## [REQUEST]
Repeat exactly each line of the data provided below.

## [INFORMATION SHOWN]
☆ ☆ ☆ ☆ ☆ ☆ ☆
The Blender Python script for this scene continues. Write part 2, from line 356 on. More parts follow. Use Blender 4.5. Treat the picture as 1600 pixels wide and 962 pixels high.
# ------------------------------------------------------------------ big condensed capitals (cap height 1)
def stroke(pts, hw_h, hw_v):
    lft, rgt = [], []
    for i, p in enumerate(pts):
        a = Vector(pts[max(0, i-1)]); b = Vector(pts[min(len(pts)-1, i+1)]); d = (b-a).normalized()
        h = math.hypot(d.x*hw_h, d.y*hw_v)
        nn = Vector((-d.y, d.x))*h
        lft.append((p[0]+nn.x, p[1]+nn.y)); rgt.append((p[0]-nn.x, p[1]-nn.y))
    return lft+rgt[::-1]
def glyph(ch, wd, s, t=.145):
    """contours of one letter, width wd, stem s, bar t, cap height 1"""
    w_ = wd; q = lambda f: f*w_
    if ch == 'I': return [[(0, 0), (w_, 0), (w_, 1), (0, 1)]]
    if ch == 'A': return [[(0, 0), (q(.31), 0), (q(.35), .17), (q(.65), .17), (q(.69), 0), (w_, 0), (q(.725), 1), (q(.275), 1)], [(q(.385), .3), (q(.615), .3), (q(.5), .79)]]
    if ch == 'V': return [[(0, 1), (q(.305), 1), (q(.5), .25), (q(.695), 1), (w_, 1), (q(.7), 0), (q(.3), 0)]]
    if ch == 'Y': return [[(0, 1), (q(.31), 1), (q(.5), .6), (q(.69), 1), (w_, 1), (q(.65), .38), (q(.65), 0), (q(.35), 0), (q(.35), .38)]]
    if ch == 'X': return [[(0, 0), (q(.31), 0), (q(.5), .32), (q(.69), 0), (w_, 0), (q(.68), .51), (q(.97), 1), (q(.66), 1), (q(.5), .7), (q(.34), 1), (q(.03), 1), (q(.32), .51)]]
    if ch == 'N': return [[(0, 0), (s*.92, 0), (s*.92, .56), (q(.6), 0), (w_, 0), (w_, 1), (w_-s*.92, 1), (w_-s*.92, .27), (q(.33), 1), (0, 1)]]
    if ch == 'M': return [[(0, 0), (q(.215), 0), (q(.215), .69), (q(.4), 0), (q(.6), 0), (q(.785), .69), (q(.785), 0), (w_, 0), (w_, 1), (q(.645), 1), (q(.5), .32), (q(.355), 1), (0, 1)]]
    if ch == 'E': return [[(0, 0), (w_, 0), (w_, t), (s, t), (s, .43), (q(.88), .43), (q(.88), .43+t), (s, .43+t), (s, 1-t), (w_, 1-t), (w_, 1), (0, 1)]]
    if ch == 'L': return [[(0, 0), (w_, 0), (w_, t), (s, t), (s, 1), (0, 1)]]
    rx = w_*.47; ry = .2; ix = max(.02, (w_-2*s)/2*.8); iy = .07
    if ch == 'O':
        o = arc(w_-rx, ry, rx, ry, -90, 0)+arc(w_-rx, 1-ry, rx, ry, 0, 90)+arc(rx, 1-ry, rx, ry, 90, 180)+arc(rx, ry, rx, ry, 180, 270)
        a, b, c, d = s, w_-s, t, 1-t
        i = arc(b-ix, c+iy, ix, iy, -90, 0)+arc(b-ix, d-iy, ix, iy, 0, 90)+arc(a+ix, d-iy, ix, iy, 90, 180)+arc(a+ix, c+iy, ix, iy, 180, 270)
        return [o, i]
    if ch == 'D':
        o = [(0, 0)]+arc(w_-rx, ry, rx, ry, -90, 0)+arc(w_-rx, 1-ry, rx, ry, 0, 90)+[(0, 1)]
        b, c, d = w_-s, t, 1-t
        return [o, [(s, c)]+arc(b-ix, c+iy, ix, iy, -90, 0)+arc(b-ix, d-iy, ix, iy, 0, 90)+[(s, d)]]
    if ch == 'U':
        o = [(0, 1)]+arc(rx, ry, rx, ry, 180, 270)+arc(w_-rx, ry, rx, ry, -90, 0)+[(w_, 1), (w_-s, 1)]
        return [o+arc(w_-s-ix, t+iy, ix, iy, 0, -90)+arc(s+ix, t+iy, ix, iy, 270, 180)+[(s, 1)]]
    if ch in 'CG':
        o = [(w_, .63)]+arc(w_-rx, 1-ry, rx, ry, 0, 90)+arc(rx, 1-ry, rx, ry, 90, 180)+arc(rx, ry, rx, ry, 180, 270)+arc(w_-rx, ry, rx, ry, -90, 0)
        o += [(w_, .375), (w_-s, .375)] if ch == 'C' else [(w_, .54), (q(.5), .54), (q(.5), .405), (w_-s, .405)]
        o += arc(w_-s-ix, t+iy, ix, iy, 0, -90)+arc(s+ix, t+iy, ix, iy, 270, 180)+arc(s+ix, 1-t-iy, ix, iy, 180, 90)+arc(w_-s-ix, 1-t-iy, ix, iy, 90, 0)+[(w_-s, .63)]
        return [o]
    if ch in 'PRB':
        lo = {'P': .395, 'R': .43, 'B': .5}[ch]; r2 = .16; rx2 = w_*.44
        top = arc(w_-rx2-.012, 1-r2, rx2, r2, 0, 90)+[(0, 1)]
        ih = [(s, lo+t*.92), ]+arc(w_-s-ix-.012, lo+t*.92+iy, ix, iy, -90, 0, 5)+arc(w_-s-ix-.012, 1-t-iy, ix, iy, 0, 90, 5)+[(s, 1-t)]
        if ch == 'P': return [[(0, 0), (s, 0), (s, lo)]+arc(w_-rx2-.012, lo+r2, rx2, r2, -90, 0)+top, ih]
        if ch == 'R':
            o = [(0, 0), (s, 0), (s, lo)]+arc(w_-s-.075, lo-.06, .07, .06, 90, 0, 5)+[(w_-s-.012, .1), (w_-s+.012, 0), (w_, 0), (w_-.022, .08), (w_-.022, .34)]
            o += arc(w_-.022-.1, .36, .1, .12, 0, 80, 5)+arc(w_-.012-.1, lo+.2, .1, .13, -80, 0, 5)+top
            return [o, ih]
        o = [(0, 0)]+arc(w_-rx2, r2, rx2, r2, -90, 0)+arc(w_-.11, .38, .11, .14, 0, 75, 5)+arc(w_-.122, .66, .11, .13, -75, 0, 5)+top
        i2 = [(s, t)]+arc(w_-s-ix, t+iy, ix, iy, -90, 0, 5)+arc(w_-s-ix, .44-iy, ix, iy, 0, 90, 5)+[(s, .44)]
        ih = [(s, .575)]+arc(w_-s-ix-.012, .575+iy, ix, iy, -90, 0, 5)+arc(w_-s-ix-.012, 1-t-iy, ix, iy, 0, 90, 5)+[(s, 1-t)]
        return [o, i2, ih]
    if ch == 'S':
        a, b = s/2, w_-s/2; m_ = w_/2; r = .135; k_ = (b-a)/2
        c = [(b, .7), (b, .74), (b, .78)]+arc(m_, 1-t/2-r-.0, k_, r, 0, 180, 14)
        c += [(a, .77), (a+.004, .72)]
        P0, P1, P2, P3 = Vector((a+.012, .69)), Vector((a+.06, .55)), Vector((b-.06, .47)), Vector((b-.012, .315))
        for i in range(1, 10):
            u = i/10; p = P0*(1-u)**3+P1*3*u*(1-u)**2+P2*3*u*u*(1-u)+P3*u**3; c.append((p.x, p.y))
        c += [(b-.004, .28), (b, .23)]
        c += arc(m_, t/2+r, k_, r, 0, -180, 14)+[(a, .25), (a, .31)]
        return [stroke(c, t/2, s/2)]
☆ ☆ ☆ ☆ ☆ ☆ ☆
## [TASK OUTPUT]
The Blender Python script for this scene continues. Write part 2, from line 356 on. More parts follow. Use Blender 4.5. Treat the picture as 1600 pixels wide and 962 pixels high.
# ------------------------------------------------------------------ big condensed capitals (cap height 1)
def stroke(pts, hw_h, hw_v):
    lft, rgt = [], []
    for i, p in enumerate(pts):
        a = Vector(pts[max(0, i-1)]); b = Vector(pts[min(len(pts)-1, i+1)]); d = (b-a).normalized()
        h = math.hypot(d.x*hw_h, d.y*hw_v)
        nn = Vector((-d.y, d.x))*h
        lft.append((p[0]+nn.x, p[1]+nn.y)); rgt.append((p[0]-nn.x, p[1]-nn.y))
    return lft+rgt[::-1]
def glyph(ch, wd, s, t=.145):
    """contours of one letter, width wd, stem s, bar t, cap height 1"""
    w_ = wd; q = lambda f: f*w_
    if ch == 'I': return [[(0, 0), (w_, 0), (w_, 1), (0, 1)]]
    if ch == 'A': return [[(0, 0), (q(.31), 0), (q(.35), .17), (q(.65), .17), (q(.69), 0), (w_, 0), (q(.725), 1), (q(.275), 1)], [(q(.385), .3), (q(.615), .3), (q(.5), .79)]]
    if ch == 'V': return [[(0, 1), (q(.305), 1), (q(.5), .25), (q(.695), 1), (w_, 1), (q(.7), 0), (q(.3), 0)]]
    if ch == 'Y': return [[(0, 1), (q(.31), 1), (q(.5), .6), (q(.69), 1), (w_, 1), (q(.65), .38), (q(.65), 0), (q(.35), 0), (q(.35), .38)]]
    if ch == 'X': return [[(0, 0), (q(.31), 0), (q(.5), .32), (q(.69), 0), (w_, 0), (q(.68), .51), (q(.97), 1), (q(.66), 1), (q(.5), .7), (q(.34), 1), (q(.03), 1), (q(.32), .51)]]
    if ch == 'N': return [[(0, 0), (s*.92, 0), (s*.92, .56), (q(.6), 0), (w_, 0), (w_, 1), (w_-s*.92, 1), (w_-s*.92, .27), (q(.33), 1), (0, 1)]]
    if ch == 'M': return [[(0, 0), (q(.215), 0), (q(.215), .69), (q(.4), 0), (q(.6), 0), (q(.785), .69), (q(.785), 0), (w_, 0), (w_, 1), (q(.645), 1), (q(.5), .32), (q(.355), 1), (0, 1)]]
    if ch == 'E': return [[(0, 0), (w_, 0), (w_, t), (s, t), (s, .43), (q(.88), .43), (q(.88), .43+t), (s, .43+t), (s, 1-t), (w_, 1-t), (w_, 1), (0, 1)]]
    if ch == 'L': return [[(0, 0), (w_, 0), (w_, t), (s, t), (s, 1), (0, 1)]]
    rx = w_*.47; ry = .2; ix = max(.02, (w_-2*s)/2*.8); iy = .07
    if ch == 'O':
        o = arc(w_-rx, ry, rx, ry, -90, 0)+arc(w_-rx, 1-ry, rx, ry, 0, 90)+arc(rx, 1-ry, rx, ry, 90, 180)+arc(rx, ry, rx, ry, 180, 270)
        a, b, c, d = s, w_-s, t, 1-t
        i = arc(b-ix, c+iy, ix, iy, -90, 0)+arc(b-ix, d-iy, ix, iy, 0, 90)+arc(a+ix, d-iy, ix, iy, 90, 180)+arc(a+ix, c+iy, ix, iy, 180, 270)
        return [o, i]
    if ch == 'D':
        o = [(0, 0)]+arc(w_-rx, ry, rx, ry, -90, 0)+arc(w_-rx, 1-ry, rx, ry, 0, 90)+[(0, 1)]
        b, c, d = w_-s, t, 1-t
        return [o, [(s, c)]+arc(b-ix, c+iy, ix, iy, -90, 0)+arc(b-ix, d-iy, ix, iy, 0, 90)+[(s, d)]]
    if ch == 'U':
        o = [(0, 1)]+arc(rx, ry, rx, ry, 180, 270)+arc(w_-rx, ry, rx, ry, -90, 0)+[(w_, 1), (w_-s, 1)]
        return [o+arc(w_-s-ix, t+iy, ix, iy, 0, -90)+arc(s+ix, t+iy, ix, iy, 270, 180)+[(s, 1)]]
    if ch in 'CG':
        o = [(w_, .63)]+arc(w_-rx, 1-ry, rx, ry, 0, 90)+arc(rx, 1-ry, rx, ry, 90, 180)+arc(rx, ry, rx, ry, 180, 270)+arc(w_-rx, ry, rx, ry, -90, 0)
        o += [(w_, .375), (w_-s, .375)] if ch == 'C' else [(w_, .54), (q(.5), .54), (q(.5), .405), (w_-s, .405)]
        o += arc(w_-s-ix, t+iy, ix, iy, 0, -90)+arc(s+ix, t+iy, ix, iy, 270, 180)+arc(s+ix, 1-t-iy, ix, iy, 180, 90)+arc(w_-s-ix, 1-t-iy, ix, iy, 90, 0)+[(w_-s, .63)]
        return [o]
    if ch in 'PRB':
        lo = {'P': .395, 'R': .43, 'B': .5}[ch]; r2 = .16; rx2 = w_*.44
        top = arc(w_-rx2-.012, 1-r2, rx2, r2, 0, 90)+[(0, 1)]
        ih = [(s, lo+t*.92), ]+arc(w_-s-ix-.012, lo+t*.92+iy, ix, iy, -90, 0, 5)+arc(w_-s-ix-.012, 1-t-iy, ix, iy, 0, 90, 5)+[(s, 1-t)]
        if ch == 'P': return [[(0, 0), (s, 0), (s, lo)]+arc(w_-rx2-.012, lo+r2, rx2, r2, -90, 0)+top, ih]
        if ch == 'R':
            o = [(0, 0), (s, 0), (s, lo)]+arc(w_-s-.075, lo-.06, .07, .06, 90, 0, 5)+[(w_-s-.012, .1), (w_-s+.012, 0), (w_, 0), (w_-.022, .08), (w_-.022, .34)]
            o += arc(w_-.022-.1, .36, .1, .12, 0, 80, 5)+arc(w_-.012-.1, lo+.2, .1, .13, -80, 0, 5)+top
            return [o, ih]
        o = [(0, 0)]+arc(w_-rx2, r2, rx2, r2, -90, 0)+arc(w_-.11, .38, .11, .14, 0, 75, 5)+arc(w_-.122, .66, .11, .13, -75, 0, 5)+top
        i2 = [(s, t)]+arc(w_-s-ix, t+iy, ix, iy, -90, 0, 5)+arc(w_-s-ix, .44-iy, ix, iy, 0, 90, 5)+[(s, .44)]
        ih = [(s, .575)]+arc(w_-s-ix-.012, .575+iy, ix, iy, -90, 0, 5)+arc(w_-s-ix-.012, 1-t-iy, ix, iy, 0, 90, 5)+[(s, 1-t)]
        return [o, i2, ih]
    if ch == 'S':
        a, b = s/2, w_-s/2; m_ = w_/2; r = .135; k_ = (b-a)/2
        c = [(b, .7), (b, .74), (b, .78)]+arc(m_, 1-t/2-r-.0, k_, r, 0, 180, 14)
        c += [(a, .77), (a+.004, .72)]
        P0, P1, P2, P3 = Vector((a+.012, .69)), Vector((a+.06, .55)), Vector((b-.06, .47)), Vector((b-.012, .315))
        for i in range(1, 10):
            u = i/10; p = P0*(1-u)**3+P1*3*u*(1-u)**2+P2*3*u*u*(1-u)+P3*u**3; c.append((p.x, p.y))
        c += [(b-.004, .28), (b, .23)]
        c += arc(m_, t/2+r, k_, r, 0, -180, 14)+[(a, .25), (a, .31)]
        return [stroke(c, t/2, s/2)]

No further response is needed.